** Start of Data block **
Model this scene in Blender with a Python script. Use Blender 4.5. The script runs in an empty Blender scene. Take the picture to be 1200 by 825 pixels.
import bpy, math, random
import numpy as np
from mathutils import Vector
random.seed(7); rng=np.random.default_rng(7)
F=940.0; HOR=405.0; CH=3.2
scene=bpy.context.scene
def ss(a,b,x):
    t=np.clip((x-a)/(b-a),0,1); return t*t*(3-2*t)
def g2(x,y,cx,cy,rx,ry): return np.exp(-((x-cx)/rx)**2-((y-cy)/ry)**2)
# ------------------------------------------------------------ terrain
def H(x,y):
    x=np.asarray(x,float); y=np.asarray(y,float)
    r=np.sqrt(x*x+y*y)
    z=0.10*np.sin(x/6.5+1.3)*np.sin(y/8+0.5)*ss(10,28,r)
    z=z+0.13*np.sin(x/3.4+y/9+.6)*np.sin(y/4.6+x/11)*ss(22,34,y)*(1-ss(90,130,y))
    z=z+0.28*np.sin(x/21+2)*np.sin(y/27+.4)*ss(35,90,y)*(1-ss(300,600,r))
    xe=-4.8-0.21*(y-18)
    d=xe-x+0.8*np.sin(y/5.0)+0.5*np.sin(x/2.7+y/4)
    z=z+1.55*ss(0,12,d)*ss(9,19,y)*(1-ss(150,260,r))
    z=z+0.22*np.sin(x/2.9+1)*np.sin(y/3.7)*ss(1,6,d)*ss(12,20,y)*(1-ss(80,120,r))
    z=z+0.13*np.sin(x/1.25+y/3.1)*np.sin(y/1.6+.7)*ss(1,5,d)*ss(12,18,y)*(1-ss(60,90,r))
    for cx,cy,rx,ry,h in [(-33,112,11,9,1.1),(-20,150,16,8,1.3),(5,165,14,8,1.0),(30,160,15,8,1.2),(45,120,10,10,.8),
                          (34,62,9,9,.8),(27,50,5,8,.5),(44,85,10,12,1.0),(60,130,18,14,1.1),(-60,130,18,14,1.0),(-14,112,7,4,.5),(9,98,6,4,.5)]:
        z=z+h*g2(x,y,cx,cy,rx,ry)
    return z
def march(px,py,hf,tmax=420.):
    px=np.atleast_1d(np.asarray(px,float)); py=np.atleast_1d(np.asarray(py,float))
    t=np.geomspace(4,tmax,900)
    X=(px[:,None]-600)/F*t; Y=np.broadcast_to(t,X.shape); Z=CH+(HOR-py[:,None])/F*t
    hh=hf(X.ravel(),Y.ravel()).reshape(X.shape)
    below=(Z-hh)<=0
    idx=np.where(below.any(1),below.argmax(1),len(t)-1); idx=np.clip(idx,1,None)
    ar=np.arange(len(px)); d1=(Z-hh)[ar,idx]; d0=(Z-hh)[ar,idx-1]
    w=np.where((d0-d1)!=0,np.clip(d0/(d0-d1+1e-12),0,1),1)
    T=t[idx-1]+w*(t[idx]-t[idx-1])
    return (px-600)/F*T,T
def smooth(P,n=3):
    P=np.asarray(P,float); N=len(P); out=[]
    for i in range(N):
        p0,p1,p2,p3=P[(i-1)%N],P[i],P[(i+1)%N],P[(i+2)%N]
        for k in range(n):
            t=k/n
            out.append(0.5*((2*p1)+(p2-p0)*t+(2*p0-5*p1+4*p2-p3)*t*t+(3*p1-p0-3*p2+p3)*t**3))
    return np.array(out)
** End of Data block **
- [Aim of the task] Write out every line of the material again, exactly as it reads.

- [Task result]
Model this scene in Blender with a Python script. Use Blender 4.5. The script runs in an empty Blender scene. Take the picture to be 1200 by 825 pixels.
import bpy, math, random
import numpy as np
from mathutils import Vector
random.seed(7); rng=np.random.default_rng(7)
F=940.0; HOR=405.0; CH=3.2
scene=bpy.context.scene
def ss(a,b,x):
    t=np.clip((x-a)/(b-a),0,1); return t*t*(3-2*t)
def g2(x,y,cx,cy,rx,ry): return np.exp(-((x-cx)/rx)**2-((y-cy)/ry)**2)
# ------------------------------------------------------------ terrain
def H(x,y):
    x=np.asarray(x,float); y=np.asarray(y,float)
    r=np.sqrt(x*x+y*y)
    z=0.10*np.sin(x/6.5+1.3)*np.sin(y/8+0.5)*ss(10,28,r)
    z=z+0.13*np.sin(x/3.4+y/9+.6)*np.sin(y/4.6+x/11)*ss(22,34,y)*(1-ss(90,130,y))
    z=z+0.28*np.sin(x/21+2)*np.sin(y/27+.4)*ss(35,90,y)*(1-ss(300,600,r))
    xe=-4.8-0.21*(y-18)
    d=xe-x+0.8*np.sin(y/5.0)+0.5*np.sin(x/2.7+y/4)
    z=z+1.55*ss(0,12,d)*ss(9,19,y)*(1-ss(150,260,r))
    z=z+0.22*np.sin(x/2.9+1)*np.sin(y/3.7)*ss(1,6,d)*ss(12,20,y)*(1-ss(80,120,r))
    z=z+0.13*np.sin(x/1.25+y/3.1)*np.sin(y/1.6+.7)*ss(1,5,d)*ss(12,18,y)*(1-ss(60,90,r))
    for cx,cy,rx,ry,h in [(-33,112,11,9,1.1),(-20,150,16,8,1.3),(5,165,14,8,1.0),(30,160,15,8,1.2),(45,120,10,10,.8),
                          (34,62,9,9,.8),(27,50,5,8,.5),(44,85,10,12,1.0),(60,130,18,14,1.1),(-60,130,18,14,1.0),(-14,112,7,4,.5),(9,98,6,4,.5)]:
        z=z+h*g2(x,y,cx,cy,rx,ry)
    return z
def march(px,py,hf,tmax=420.):
    px=np.atleast_1d(np.asarray(px,float)); py=np.atleast_1d(np.asarray(py,float))
    t=np.geomspace(4,tmax,900)
    X=(px[:,None]-600)/F*t; Y=np.broadcast_to(t,X.shape); Z=CH+(HOR-py[:,None])/F*t
    hh=hf(X.ravel(),Y.ravel()).reshape(X.shape)
    below=(Z-hh)<=0
    idx=np.where(below.any(1),below.argmax(1),len(t)-1); idx=np.clip(idx,1,None)
    ar=np.arange(len(px)); d1=(Z-hh)[ar,idx]; d0=(Z-hh)[ar,idx-1]
    w=np.where((d0-d1)!=0,np.clip(d0/(d0-d1+1e-12),0,1),1)
    T=t[idx-1]+w*(t[idx]-t[idx-1])
    return (px-600)/F*T,T
def smooth(P,n=3):
    P=np.asarray(P,float); N=len(P); out=[]
    for i in range(N):
        p0,p1,p2,p3=P[(i-1)%N],P[i],P[(i+1)%N],P[(i+2)%N]
        for k in range(n):
            t=k/n
            out.append(0.5*((2*p1)+(p2-p0)*t+(2*p0-5*p1+4*p2-p3)*t*t+(3*p1-p0-3*p2+p3)*t**3))
    return np.array(out)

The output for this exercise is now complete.